On Tuesday I posted a shorter version of this story on Facebook. In addition to the many satisfying responses I have received, I was urged to turn the piece into a blog, because “this is blog material.”

A day earlier I called an unfamiliar Israeli number from where someone tried to reach me twice during the weekend. To my surprise, the person on the other end was a 75-year-old woman name Nurit, whose first husband fell in an Israeli military action in 1964. She read my new book and called the publisher for my telephone number. She had to talk to me she said, because suddenly, after all those years, someone wrote her story. She too was a 23-year-old military widow. Unlike me, she wasn’t taken to see her husband, though she wanted to. She was better off, I told her. It’s bad enough to be told that your husband is dead. It’s much worse to see his destroyed face and body and hear his last choking breaths; to scream from the bottom of your lungs that the person you were looking at and couldn’t recognize was not your husband; to be haunted by that horrible sight for the rest of your life.
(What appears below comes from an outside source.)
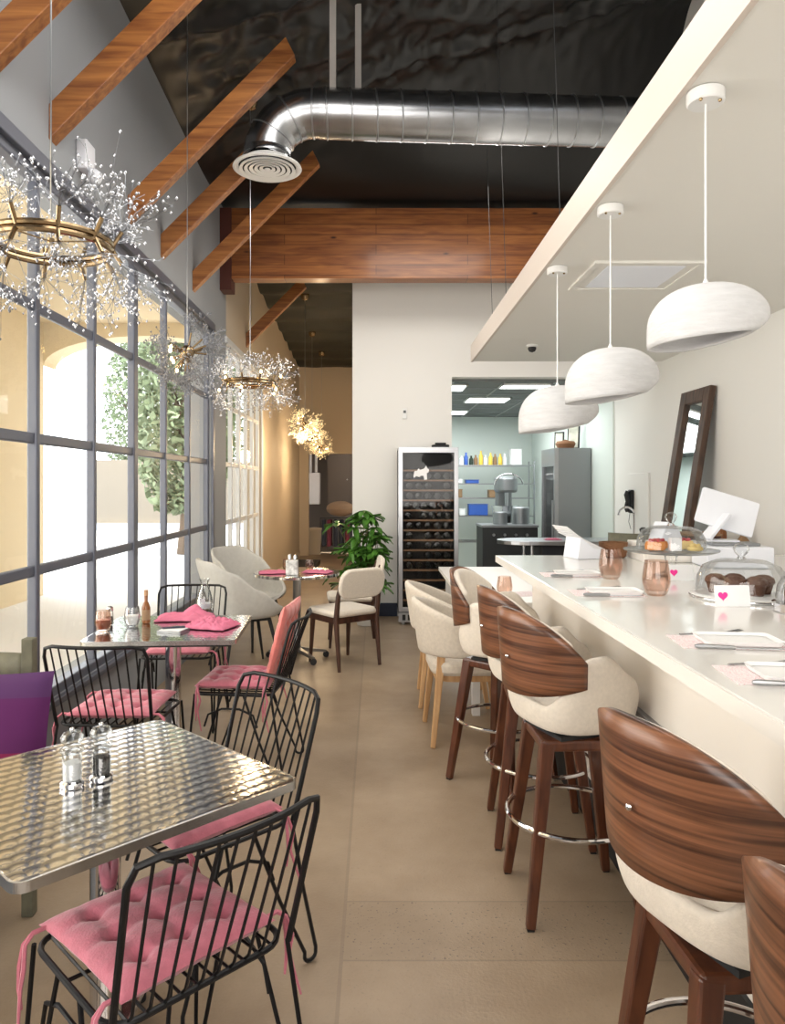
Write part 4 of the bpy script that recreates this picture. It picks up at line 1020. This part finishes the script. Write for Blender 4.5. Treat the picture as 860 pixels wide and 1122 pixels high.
# register box
L = CP(724,608); t = thing('cash_drawer', 'white box-shaped cash drawer behind the raised cake stand', 'cash drawer', (1.69,4.24,ZC), R(-4))
box2(MB(), -.20,.20,-.17,.17,0,.10).build('case', M['quartz_edge'], t, smooth=False, bevel=.005); box2(MB(), -.18,.18,-.176,-.17,.015,.085).build('drawer_front', M['panel'], t, smooth=False)
MB().lathe([(.008,0),(.006,.05),(.02,.06),(.022,.075),(.01,.085)], 14, (-.16,-.02,.10)).build('key_knob', M['blackm'], t)
L = (1.88,3.90,ZC); t = thing('card_printer', 'pale blue-white receipt printer under the tilted tablet', 'printer', L, R(-6)); box2(MB(), -.17,.16,-.13,.13,0,.11).build('case', M['tech'], t, smooth=False, bevel=.01); box2(MB(), -.12,.12,-.06,.08,.11,.125).build('printer_lid', M['steel_grey'], t, smooth=False, bevel=.004)
# tablet POS
t = thing('tablet_register', 'white tilted tablet register on a stand, its back to us', 'tablet', (1.86,3.98,1.1962), R(-14))
rot = Matrix.Rotation(R(-38),4,'X') @ Matrix.Rotation(R(16),4,'Y')
MB().prism(rrect(.30,.205,.012), -.008,.008, Matrix.Translation((.03,0.02,.155)) @ Matrix.Rotation(R(18),4,'Y') @ Matrix.Rotation(R(68),4,'X')).build('tablet_shell', M['tech'], t, smooth=False, bevel=.004)
MB().beam((-.09,-.05,.014),(.02,.0,.145),.09,.018,.085,.018).build('tablet_arm', M['tech'], t, smooth=False, bevel=.004)
MB().prism(rrect(.16,.12,.01), 0,.008).build('tablet_foot', M['tech'], t, smooth=False)
t = thing('card_reader', 'white wedge-shaped card terminal left of the tablet', 'terminal', (1.66,4.25,1.1707), R(25))
MB().prism([(-.09,0),(.10,0),(.05,.09),(-.03,.12)], -.05,.05, Matrix.Rotation(R(90),4,'X')).build('case', M['tech'], t, smooth=False, bevel=.008); MB().box((.07,-.0,.05),(.006,.08,.05)).build('keypad', M['paper'], t, smooth=False)
# back counter + mirror
t = thing('back_counter', 'low dark back counter along the right wall holding the mirror', 'counter', (2.5,6.25,0))
box2(MB(), -.27,.275,-1.0,1.0,0,.88).build('cabinet_body', M['darkwood'], t, smooth=False); box2(MB(), -.30,.275,-1.02,1.02,.88,.92).build('worktop', M['quartz_edge'], t, smooth=False)
# mirror leaning on the wall
t = thing('leaning_mirror', 'tall mirror in a dark rustic wooden frame leaning on the right wall', 'mirror', (2.50,6.30,.930))
lean = Matrix.Rotation(math.atan2(.22,1.39), 4, 'Y'); Wm, Hm, fw, th = .58, 1.40, .115, .05
def mbx(y0,y1,z0,z1,x0,x1): 
    mb = MB(); mb.box(((x0+x1)/2,(y0+y1)/2,(z0+z1)/2),(x1-x0,y1-y0,z1-z0)); mb.v = [tuple(lean @ Vector(v)) for v in mb.v]; return mb
mb = mbx(-Wm/2,-Wm/2+fw,0,Hm,0,th)
for a in ((Wm/2-fw,Wm/2,0,Hm),(-Wm/2+fw,Wm/2-fw,0,fw),(-Wm/2+fw,Wm/2-fw,Hm-fw,Hm)): q = mbx(*a,0,th); mb.add(q.v,q.f)
mb.build('mirror_frame', M['mirrorwood'], t, smooth=False, bevel=.006)
mbx(-Wm/2+fw,Wm/2-fw,fw,Hm-fw,.028,.034).build('mirror_glass', M['mirror'], t, smooth=False)
for i, (x, y, h, r, m, lb) in enumerate(((2.58,5.52,.36,.036,'amberliq','tall brown bottle standing behind the tablet by the wall'),(2.68,5.40,.27,.045,'cardboard','stout brown bottle behind the tablet by the wall'))):
    t = thing('bottle', lb, 'bottle', (x,y,.921), 0, 'bottles on the back counter'); MB().lathe([(r,0),(r,h*.62),(r*.4,h*.76),(r*.38,h)], 18).build('bottle_body', M[m], t); MB().lathe([(r*.42,h),(r*.42,h*1.06)], 12).build('cap', M['red'], t)
t = thing('wooden_crate', 'reddish-brown wooden box on the back counter behind the tablet', 'box', (2.42,5.60,.921)); box2(MB(),-.12,.12,-.16,.16,0,.2).build('box_body', M['darkwood'], t, smooth=False, bevel=.004); box2(MB(),-.125,.125,-.165,.165,.2,.215).build('lid', M['cardboard'], t, smooth=False)
# brown stool behind the counter end
t = thing('desk_chair', 'dark olive-brown chair whose low back shows behind the bar', 'chair', (1.98,5.55,0))
def dk(u, v): a = R(-70+140*u); return (.24*sin(a), -.24*cos(a)+.1, 1.0+.14*v)
MB().grid(dk, 20, 3).build('backrest', M['olive'], t, solid=.02); MB().prism(rrect(.44,.42,.06), .66,.71).build('seat', M['olive'], t, bevel=.01)
for sx in (-.18,.18):
    for sy in (-.16,.18): MB().beam((sx,sy,.66),(sx*1.15,sy*1.1,0),.03,.03,.025,.025,up=(0,1,0)).build('leg', M['blackm'], t, smooth=False)
MB().beam((-.15,-.12,.70),(-.15,-.10,1.02),.02,.02,up=(0,1,0)).beam((.15,-.12,.70),(.15,-.10,1.02),.02,.02,up=(0,1,0)).build('back_post', M['blackm'], t, smooth=False)
# phone
t = thing('wall_phone', 'black telephone handset mounted on the right wall', 'phone', (RX-.02,7.95,1.32))
MB().box((-.02,0,0),(.04,.11,.25)).build('phone_base', M['black'], t, smooth=False, bevel=.015); MB().tube([(-.055,0,-.11),(-.07,0,-.07),(-.062,0,0),(-.07,0,.07),(-.055,0,.11)], [.022,.026,.016,.026,.022], 10).build('handset', M['blackm'], t)
MB().tube([(-.03,0,-.12),(-.04,.01,-.22),(-.02,.0,-.30)], .003, 5).build('phone_cord', M['black'], t)
# stainless fridge
t = thing('upright_fridge', 'tall stainless steel upright fridge with glass door facing sideways', 'fridge', (2.31,9.45,0))
box2(MB(), .02,.44,0,.74,.12,1.97).build('cabinet_body', M['steel_grey'], t, smooth=False, bevel=.006)
dd = MB(); box2(dd,-.03,.02,.0,.05,.14,1.8); box2(dd,-.03,.02,.69,.74,.14,1.8); box2(dd,-.03,.02,.05,.69,1.74,1.8); box2(dd,-.03,.02,.05,.69,.14,.2)
d = dd.build('door', M['steel'], t, smooth=False); box2(MB(),-.01,-.004,.05,.69,.2,1.74).build('door_glass', M['darkglass'], d, smooth=False); MB().beam((-.05,.03,.8),(-.05,.03,1.3),.02,.02).build('handle', M['steel'], d, smooth=False)
box2(MB(),-.03,.02,0,.74,1.8,1.97).build('header', M['steel'], t, smooth=False)
for x in (.05,.4):
    for y in (.05,.69): MB().lathe([(.02,0),(.02,.12)], 10, (x,y,0)).build('foot', M['blackm'], t)
for (x, y, w_, h_, lb) in ((2.60,9.75,.16,.34,'black-framed picture standing on the fridge, nearer and larger'),(2.46,9.95,.13,.24,'smaller black-framed picture behind the other on the fridge')):
    q = thing('picture_frame', lb, 'picture', (x,y,1.97), R(-30), 'framed pictures on the fridge'); rr_ = Matrix.Rotation(R(-7),3,'X')
    MB().box((0,.02,h_/2),(w_,.02,h_), rr_).build('frame', M['blackm'], q, smooth=False); MB().box((0,.006,h_/2),(w_-.035,.008,h_-.035), rr_).build('print', M['art'], q, smooth=False)
t = thing('bread_basket', 'low brown basket on top of the stainless fridge', 'basket', (2.46,9.60,1.97)); MB().lathe([(.10,0),(.13,.06),(.11,.09),(.03,.10)], 20).build('weave', M['basket'], t)
MB().tube([(-.1,0,.07),(0,0,.11),(.1,0,.07)], .008, 6).build('handle', M['basket'], t)
# kitchen storage
t = thing('wire_shelving', 'wire shelving rack with bottles against the kitchen back wall', 'shelf', (1.9,12.6,0))
for x in (-.75,.75):
    for y in (-.22,.22): MB().tube([(x,y,0),(x,y,1.9)], .014, 8).build('post', M['steel'], t)
shz = (.55,.98,1.28,1.52,1.83)
for z in shz:
    mb = MB(); box2(mb,-.75,.75,-.225,-.215,z-.02,z); box2(mb,-.75,.75,.215,.225,z-.02,z)
    for k in range(20): x = -.74+k*.078; box2(mb,x-.004,x+.004,-.22,.22,z-.006,z)
    for y in (-.12,0,.12): box2(mb,-.75,.75,y-.004,y+.004,z-.006,z)
    mb.build('shelf', M['steel'], t, smooth=False)
rb = random.Random(8); kb = None
cols_ = ['red','blue','tech','blue','dgreen','cardboard','yel','paper','yel','cardboard','yel','tech']
cname = {'red':'red','blue':'blue','tech':'white','dgreen':'dark green','cardboard':'brown','yel':'yellow','paper':'white'}
for k, m in enumerate(cols_):
    hh = rb.uniform(.15,.24); r = .035
    mb = MB().lathe([(r,0),(r,hh*.65),(r*.45,hh*.8),(r*.45,hh)], 14)
    o = mb.build('cleaning_bottle', M[m], loc=(1.28+k*.082,12.5+.04*(k % 2),1.8305)); tag(o, f'{cname[m]} bottle on the top kitchen shelf', 'bottle', f'{cname[m]} bottles on the top kitchen shelf')
for i, (x, z, w_, h_, m, lb) in enumerate(((1.62,1.521,.22,.05,'blue','blue box on the second kitchen shelf'),(1.36,1.521,.18,.06,'paper','white packs on the second kitchen shelf'),(1.34,1.281,.22,.13,'cardboard','brown carton at the window end of the middle kitchen shelf'),(2.0,1.281,.2,.12,'cardboard','brown carton beside the mixer on the middle kitchen shelf'),(1.45,.981,.1,.1,'paper','small white pack on the lower kitchen shelf'),(1.72,.981,.32,.18,'blue','large blue crate on the lower kitchen shelf'),(2.36,1.8305,.18,.26,'paper','white tub on the top kitchen shelf beside the fridge'))):
    q = thing('storage_box', lb, 'box', (x,12.52,z)); box2(MB(),-w_/2,w_/2,-.1,.1,0,h_).build('box_body', M[m], q, smooth=False, bevel=.01); box2(MB(),-w_/2-.004,w_/2+.004,-.104,.104,h_,h_+.012).build('lid', M[m], q, smooth=False)
t = thing('kitchen_range', 'dark low kitchen range standing in front of the wire shelving', 'range', (1.84,10.3,0))
box2(MB(),-.4,.35,-.3,.3,.1,.92).build('range_body', M['blackm'], t, smooth=False, bevel=.01); box2(MB(),-.41,.36,-.31,.31,.92,.95).build('hob', M['steel_grey'], t, smooth=False)
for k in range(4): MB().lathe([(.02,0),(.018,.03)], 12, (-.25+.15*k,-.3,.82), mtx=Matrix.Rotation(R(90),3,'X')).build('knob', M['steel'], t)
for x in (-.35,.3):
    for y in (-.25,.25): MB().lathe([(.02,0),(.02,.1)], 10, (x,y,0)).build('foot', M['blackm'], t)
for k, (x, y, rr, hh) in enumerate(((1.72,10.25,.10,.16),(2.02,10.35,.12,.22))):
    q = thing('stock_pot', ('smaller dark cooking pot on the kitchen range','larger dark cooking pot on the kitchen range')[k], 'pot', (x,y,.951)); MB().lathe([(rr,0),(rr,hh),(rr*.95,hh),(rr*.9,.02)], 24, cap=False).build('pot_body', M['steel_grey'], q); MB().lathe([(rr,hh),(rr*.9,hh+.015),(.01,hh+.025)], 24).build('lid', M['steel_grey'], q)
# mixer
t = thing('stand_mixer', 'large steel stand mixer with bowl in the kitchen', 'mixer', (1.98,11.3,0))
box2(MB(),-.25,.25,-.25,.25,.0,.55).build('mixer_base', M['steel_grey'], t, smooth=False, bevel=.02); box2(MB(),-.12,.12,.1,.28,.55,1.45).build('column', M['steel_grey'], t, smooth=False, bevel=.03)
MB().lathe([(.10,.75),(.19,.85),(.22,1.15),(.225,1.18),(.215,1.18)], 32, (0,-.08,0), cap=False).build('bowl', M['chrome'], t); MB().prism(rrect(.30,.55,.1),1.38,1.62).build('mixer_head', M['steel_grey'], t, bevel=.04)
MB().tube([(0,-.08,1.40),(0,-.08,1.0)], [.03,.02], 10).build('whisk', M['steel'], t)
MB().lathe([(.12,.55),(.12,.76)], 24, (0,-.08,0)).build('bowl_stand', M['steel_grey'], t)
MB().tube([(.21*cos(R(a)), -.27, 1.5+.16*sin(R(a))) for a in range(0,181,15)], .012, 6).build('guard', M['chrome'], t)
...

Like me, she has built a new life for herself. She is blessed with a loving husband, four children and eight grand children. She had borrowed the book from the library and then ran to buy it as a gift to her husband, so he'll understand what she could never put in words. And he did.

In spite of the painful subject matter, it was an elating long conversation. It reminded me of the many phone calls I received in 1968 from Israeli war widows of all ages, when I fought the government's decision at the time to end monthly death compensations to childless war widows. None of the women was interested in joining the fight. Instead they sought my emotional support after they had read in a woman’s magazine an article about my fight. Nurit was not one of the women who called me. Emotionally spent she did what the government suggested childless war widows do: She moved back with her parents and siblings. 

Our conversation reminded me too of the heartrending stories I heard in 1995-6, when I interviewed 33 Israeli woman bereaved by war and terrorism. As my post doctorate project, unfortunately, it was published only as an article and a book chapter, so their evocative tales were not yet heard. I hope they find voice in mine. And I hope that like Nurit, they too call. I'm still listening.